You can see where I'm going with this. While I'm pretty sure that Fox owns "Buffy" and its characters, Joss runs the show, and he seems to have pretty complete freedom. And instead of making a run-of-the-mill, you-can-watch-any-episode-at-any-time, cookie cutter programme, he has crafted a series that's constantly changing, with characters who are evolving, and yes, Faith seems to be genuinely bad, not just misguided or under someone's control (and I have it on fairly nonsuspect authority that she's not the last long-running character to go bad).

I think Joss watched a lot of TV growing up (and maybe read a lot of comic books) and just HATED it when he'd notice that, week after week, when the hour was up everything had returned to the way it was before. I've sort of learned to hate that myself.

So he created something to be completely unlike that. And it's astounding. I guess it's been done before (and it's certainly been done after), but not with the degree of success I see in "Buffy the Vampire Slayer."

I only wish I had appreciated Joss's genius when I used to run into him on a regular basis back in Los Angeles. You will tell him for me the next time YOU see him, won't you?

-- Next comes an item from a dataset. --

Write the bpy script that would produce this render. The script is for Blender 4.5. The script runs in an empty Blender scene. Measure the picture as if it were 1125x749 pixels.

Rish "Joss Whedon Is (Still) My Master Now" Outfield

*They say the whole Columbine school shooting incident occurred right before this show was to air, so they shelved it until the next year. I remember that period, when suddenly the media was to blame for everything wrong in society ("What was he listening to? What was he listening to?" Chris Rock echoed in his stand-up at the time. "What was HITLER listening to?"), and TV and movies had to be uber-careful when it came to violence and what the BBFC refers to as "imitatable behaviour."

**I was going to say Miskatonic University, but I choose to go lowbrow. That's me, folks, in a nutshell.